Another distinguishing feature is the bipartisanship among its 24 members in an era of deep polarisation. There is little evidence of division, a tone set by Gallagher and Krishnamoorthi, who work well together.
“It’s a bipartisan effort in an era of extreme partisanship, so that alone is something,” said Raymond Kuo, director of the Rand Corporation’s Taiwan Policy Initiative. “It’s a concrete sign how much the legislative branch takes China seriously.”
It also underscores the hardline consensus towards China.
US House China panel holds inaugural hearing aimed at prime-time audience
US House China panel holds inaugural hearing aimed at prime-time audience
“It’s the one bipartisan issue these days in Congress other than a pay raise,” said a Republican lobbyist in Washington. “But the China issue you can talk about in public. The pay raise you can’t.”

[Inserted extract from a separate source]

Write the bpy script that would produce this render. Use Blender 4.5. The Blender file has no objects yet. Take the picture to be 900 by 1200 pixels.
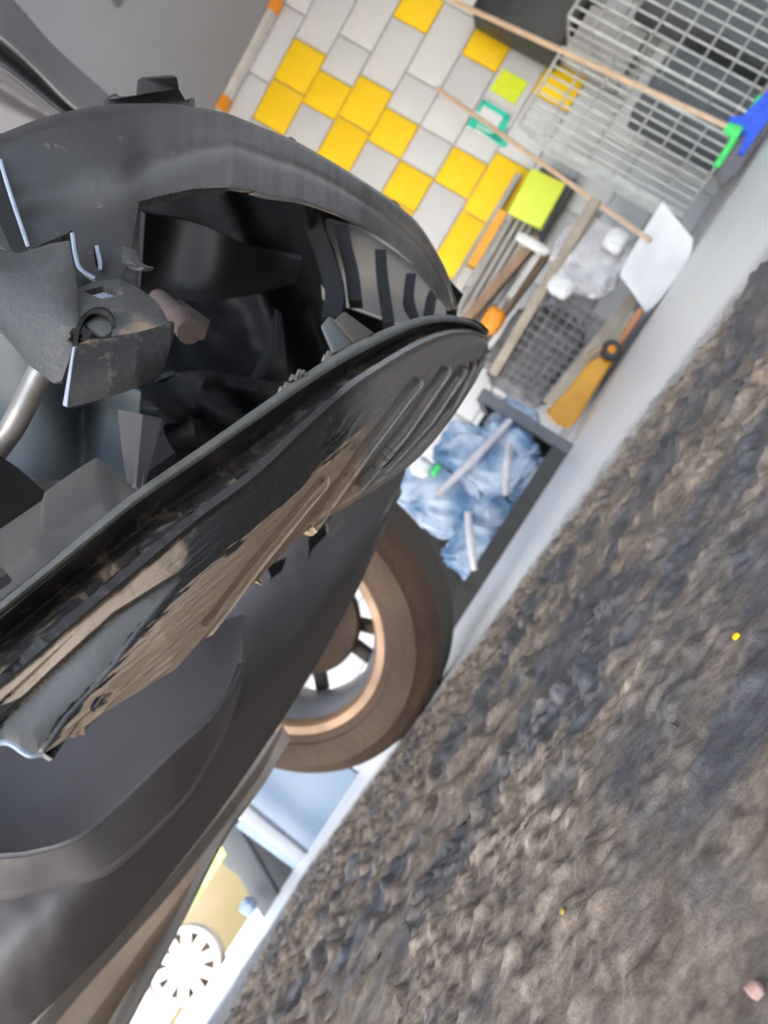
import bpy, bmesh, math, random
import numpy as np
from mathutils import Vector, Matrix, geometry
random.seed(7); rng = np.random.default_rng(7)
R = math.radians
scene = bpy.context.scene
col = scene.collection

# ---------------------------------------------------------------- camera
ROLL, PITCH, EYE, FPX = R(33), R(7.22), 0.088, 900.0
U = Vector((1, 0, 0)); F = Vector((0, math.cos(PITCH), math.sin(PITCH))); V = Vector((0, -math.sin(PITCH), math.cos(PITCH)))
CX = U * math.sin(ROLL) - V * math.cos(ROLL); CY = U * math.cos(ROLL) + V * math.sin(ROLL)
CAM = Vector((0, 0, EYE))
cd = bpy.data.cameras.new('camera'); cam = bpy.data.objects.new('camera', cd); col.objects.link(cam)
m = Matrix((CX, CY, -F)).transposed().to_4x4(); m.translation = CAM
cam.matrix_world = m
cd.sensor_fit = 'VERTICAL'; cd.sensor_height = 36.0; cd.lens = 36.0 * FPX / 1200.0
cd.clip_start = 0.01; cd.clip_end = 200
cd.dof.use_dof = True; cd.dof.focus_distance = 0.25; cd.dof.aperture_fstop = cd.lens / 1.5
scene.camera = cam
# ---------------------------------------------------------------- world, sun, exposure
w = bpy.data.worlds.new('sky'); scene.world = w; w.use_nodes = True
nt = w.node_tree; nt.nodes.clear()
wo = nt.nodes.new('ShaderNodeOutputWorld'); bgn = nt.nodes.new('ShaderNodeBackground')
sky = nt.nodes.new('ShaderNodeTexSky'); sky.sky_type = 'NISHITA'; sky.sun_disc = False
sky.sun_elevation = R(38); sky.sun_rotation = R(230); sky.air_density = 1.0; sky.dust_density = 2.0
nt.links.new(sky.outputs[0], bgn.inputs[0]); nt.links.new(bgn.outputs[0], wo.inputs[0])
bgn.inputs[1].default_value = 0.55
sd = bpy.data.lights.new('sun', 'SUN'); sun = bpy.data.objects.new('sun', sd); col.objects.link(sun)
sd.energy = 9.0; sd.angle = R(0.6); sd.color = (1, .93, .82)
sun.rotation_euler = (-Vector((-0.62, -0.48, 0.60))).to_track_quat('-Z', 'Y').to_euler()
sun.location = (-6, -5, 8)
scene.view_settings.view_transform = 'Standard'; scene.view_settings.look = 'None'
scene.view_settings.gamma = 1.0; scene.view_settings.use_curve_mapping = False
scene.view_settings.exposure = 0.55

# ---------------------------------------------------------------- helpers
def P(px, py, d):
    "the point seen at a photo pixel, d metres along the view axis"
    return CAM + d * (F + CX * ((px - 450) / FPX) - CY * ((py - 600) / FPX))
def lin(c):
    return tuple((x / 255 / 12.92) if x / 255 <= .04045 else ((x / 255 + .055) / 1.055) ** 2.4 for x in c)
def tag(o, label=None, cat=None, group=None, kind=None):
    if label: o['label'] = label
    if cat: o['category'] = cat
    if group: o['group'] = group
    if kind: o['kind'] = kind
    return o
def empty(name, loc, label, cat, group=None, rz=0):
    o = bpy.data.objects.new(name, None); col.objects.link(o); o.location = loc; o.rotation_euler = (0, 0, rz)
    o.empty_display_size = .05
    bpy.context.view_layer.update()
    return tag(o, label, cat, group)
def put(name, me, mat, parent=None):
    o = bpy.data.objects.new(name, me); col.objects.link(o)
    if mat and not me.materials: me.materials.append(mat)
    if parent:
        o.parent = parent
        o.matrix_parent_inverse = world_of(parent).inverted()
    return o
def world_of(o):
    m = o.matrix_basis.copy()
    if o.parent: m = world_of(o.parent) @ o.matrix_parent_inverse @ m
    return m
def finish(me, angle=35, smooth=True):
    me.update()
    if smooth:
        me.shade_smooth(); me.set_sharp_from_angle(angle=R(angle))
    return me
class MB:
    "collects shapes in one mesh, in world space"
    def __init__(s): s.bm = bmesh.new()
    def box(s, c, size, rz=0, bev=0, mat=None):
        M = mat or (Matrix.Translation(Vector(c)) @ Matrix.Rotation(rz, 4, 'Z'))
        r = bmesh.ops.create_cube(s.bm, size=1.0, matrix=M @ Matrix.Diagonal((*size, 1)))
        if bev:
            es = {e for v in r['verts'] for e in v.link_edges}
            bmesh.ops.bevel(s.bm, geom=list(es), offset=bev, segments=2, affect='EDGES', profile=.5)
        return s
    def tube(s, pts, r, n=8, caps=True, closed=False):
        pts = [Vector(p) for p in pts]; k = len(pts)
        rr = r if isinstance(r, (list, tuple)) else [r] * k
        rings = []; up = None
        for i, p in enumerate(pts):
            a = pts[(i - 1) % k] if (i or closed) else p; b = pts[(i + 1) % k] if (i < k - 1 or closed) else p
            t = (b - a).normalized()
            if up is None: up = t.orthogonal().normalized()
            up = (up - t * up.dot(t)).normalized(); sd_ = t.cross(up)
            rings.append([s.bm.verts.new(p + (up * math.cos(q) + sd_ * math.sin(q)) * rr[i]) for q in [2 * math.pi * j / n for j in range(n)]])
        for i in range(k if closed else k - 1):
            A, B = rings[i], rings[(i + 1) % k]
            for j in range(n): s.bm.faces.new((A[j], A[(j + 1) % n], B[(j + 1) % n], B[j]))
        if caps and not closed:
            s.bm.faces.new(rings[0][::-1]); s.bm.faces.new(rings[-1])
        return s
    def bar(s, a, b, wd, ht, up=(0, 0, 1), bev=0):
        a, b = Vector(a), Vector(b); t = (b - a); L = t.length; t.normalize()
        y = Vector(up).cross(t).normalized(); z = t.cross(y)
        M = Matrix((t, y, z)).transposed().to_4x4(); M.translation = (a + b) / 2
        return s.box(None, (L, wd, ht), mat=M, bev=bev)
    def lathe(s, prof, M, n=48, closed=False):
        "prof: (radius, height) pairs, spun about local Z"
        rings = [[s.bm.verts.new(M @ Vector((r * math.cos(2 * math.pi * j / n), r * math.sin(2 * math.pi * j / n), h))) for j in range(n)] for r, h in prof]
        k = len(rings)
        for i in range(k if closed else k - 1):
            A, B = rings[i], rings[(i + 1) % k]
            for j in range(n): s.bm.faces.new((A[j], A[(j + 1) % n], B[(j + 1) % n], B[j]))
        return s
    def poly_prism(s, pts, off):
        a = [s.bm.verts.new(Vector(p)) for p in pts]; b = [s.bm.verts.new(Vector(p) + Vector(off)) for p in pts]
        k = len(a)
        s.bm.faces.new(a); s.bm.faces.new(b[::-1])
        for i in range(k): s.bm.faces.new((a[i], b[i], b[(i + 1) % k], a[(i + 1) % k]))
        return s
    def build(s, name, mat, parent=None, angle=35, smooth=True, bev=0):
        bmesh.ops.recalc_face_normals(s.bm, faces=s.bm.faces)
        if bev:
            bmesh.ops.bevel(s.bm, geom=[e for e in s.bm.edges if len(e.link_faces) == 2 and e.calc_face_angle(0) > .6], offset=bev, segments=2, affect='EDGES', profile=.5)
        me = bpy.data.meshes.new(name); s.bm.to_mesh(me); s.bm.free()
        return put(name, finish(me, angle, smooth), mat, parent)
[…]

The committee, formed with a two-year mandate after Republicans won a House majority in 2022, initially struggled to gain traction. One applicant for a staff job reported not being asked about knowledge of China or related qualifications, according to a source, only whether the jobseeker was tough on Beijing. “That says a lot about the committee,” the source said. “It’s very political. Of course it’s political – but it’s especially political.”
Predictably, Beijing has little love for Gallagher or his colleagues.
“The committee you mentioned is obsessed with attacking and smearing China. It is biased and hostile and has no rationality to speak of,” said foreign ministry spokeswoman Mao Ning. “What they have said fully shows that some in the US are attempting to politicise and weaponise trade and tech issues between China and the US. We firmly oppose this.”
While the administration of President Joe Biden came into office pledging a detailed China policy review, critics say this never materialised, while its Indo-Pacific and China strategies were short on specifics.
“They’ve created a checklist, listed thematically in a useful and logical way,” said Moon. “Gallagher, what he’s done, he’s gotten into the details that the China review should have gotten into, and did it in a bipartisan way. That’s the most significant thing they did.”
A source close to the committee countered that it has methodically hired China experts, spent considerable time understanding the Chinese system, has worked with standing committees to further legislation and has looked in some detail at investing in and reinvigorating the American economy to compete economically with China.
“They’ve probably used effectively the limited tools they have,” said Bonnie Glaser, managing director of the German Marshall Fund of the United States. “Gallagher himself has become quite a figure, a voice of criticism about China that certainly is having influence in some places and among some people. But I still find generally everything in that committee is instinctively anti-China.”